La novità della norma premiale in tema di accertamenti sui contribuenti congrui e coerenti e le significative penalizzazioni ai soggetti non in linea suggeriscono di prestare particolare attenzione alla compilazione degli studi di settore e di valutarne attentamente gli esiti.
Nell’ultimo anno, numerose novità legislative hanno interessato l’applicazione degli studi di settore, ovverosia di quello strumento di accertamento induttivo dei ricavi di impresa (e dei corrispettivi professionali) operato attraverso la rilevazione delle caratteristiche strutturali (es. composizione dei costi, tipologia di organizzazione interna, tipologia di clientela, localizzazione dell’attività, ecc.) di ogni specifica attività economica. Più in particolare, vi è innanzitutto da segnalare come, per le annualità d’imposta fino a tutto il 2010, il Legislatore abbia, con effetto retroattivo, introdotto, quale ulteriore condizione per poter beneficiare dell’esclusione da accertamenti analitico-induttivi, la congruità (anche per effetto di adeguamento) e la coerenza agli studi di settore anche per il periodo d’imposta precedente quello oggetto di controllo. Di conseguenza, le condizioni di esonero da accertamenti di natura analitico-induttiva fino al periodo d’imposta 2010 sono, ad oggi, le seguenti (art. 10, c. 4-bis, Legge n. 146/98):
  • il contribuente risulti congruo (anche per effetto di adeguamento) e coerente agli studi di settore per il periodo d’imposta oggetto di controllo e per quello precedente;
  • l’ammontare delle componenti accertate (entro un massimo di € 50.000) sia non superiore al 40% dei ricavi o compensi dichiarati;
  • non siano applicabili le sanzioni maggiorate del 10% per gravi infedeltà degli elementi indicati negli studi di settore.

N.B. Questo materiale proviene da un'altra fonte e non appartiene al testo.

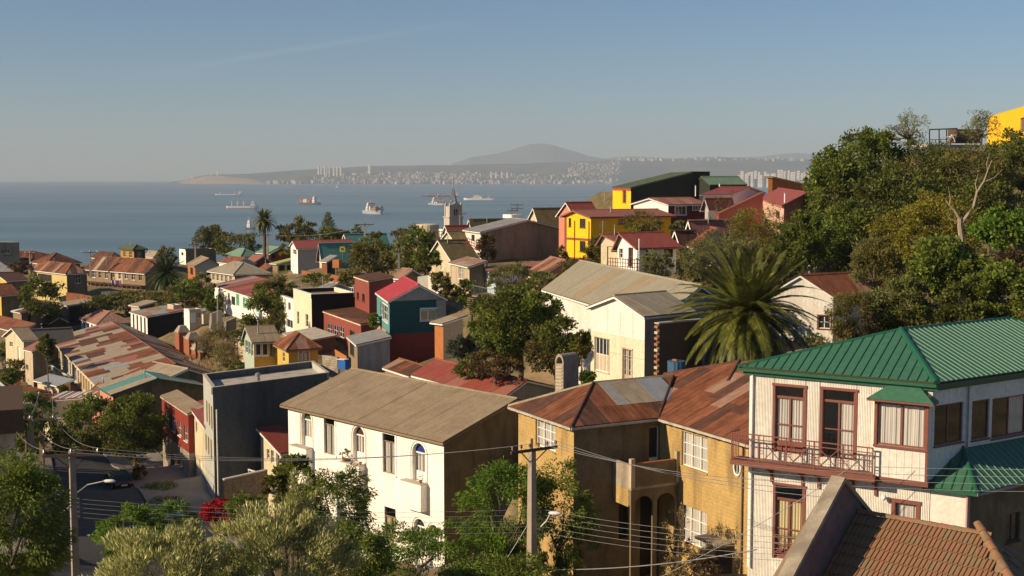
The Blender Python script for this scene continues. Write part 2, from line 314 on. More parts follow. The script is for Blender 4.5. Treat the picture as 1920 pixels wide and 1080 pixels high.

A decorrere dal periodo d’imposta 2011, invece, nei confronti dei contribuenti che risultino congrui (anche per effetto di adeguamento) e coerenti con gli studi di settore:
  • sono preclusi gli accertamenti analitico-induttivi;
  • sono ridotti di un anno gli ordinari termini di decadenza per l’attività di accertamento (a meno che non vi sia constatazione di reati tributari);
  • la determinazione sintetica del reddito complessivo (redditometro) è ammessa a condizione che il reddito complessivo accertabile ecceda di almeno 1/3 il reddito complessivo dichiarato.
A fronte di tali meccanismi premiali di cui beneficiano i soggetti in linea con gli studi di settore, sono state altresì introdotte significative penalizzazioni per i soggetti che, al contrario, non risultino soddisfare le determinazioni quantitative, in termini di ricavi, degli studi stessi. Più in particolare, con effetto dal periodo d’imposta 2011:
  • i contribuenti che non risultino congrui con gli studi di settore saranno destinatari di specifici piani di controllo, articolati su tutto il territorio e basati su apposite analisi del rischio di evasione (che terranno anche conto delle informazioni di carattere finanziario presenti negli archivi dell’Anagrafe Tributaria);
  • per i contribuenti che non risultino né congrui né coerenti con gli studi di settore i controlli saranno svolti prioritariamente con l’utilizzo dei poteri di indagine finanziaria.
Alla luce di tutto quanto sopra, risulta oggi quanto mai opportuno valutare la rispondenza della propria attività, in termini di ricavi, alle determinazioni statistiche degli studi di settore al fine di meglio valutare la probabilità di incorrere in futuri accertamenti analitico-induttivi in relazione al reddito derivante dall’attività stessa come pure ad accertamenti sintetici (redditometro) o analitici (indagini finanziarie) in relazione al reddito complessivo. NOTA DI REDAZIONE: il 12 luglio 2012 è stato emesso il Provvedimento del Direttore dell’Agenzia delle Entrate che ammette al regime premiale richiamato nel testo soltanto 55 dei 206 studi di settore attualmente operativi. In conseguenza di tale ultima – e peraltro inattesa – novità, restano sfortunatamente escluse, almeno per il 2011, le farmacie appartenenti allo studio VM04U come pure le para-farmacie appartenenti allo studio TM87U.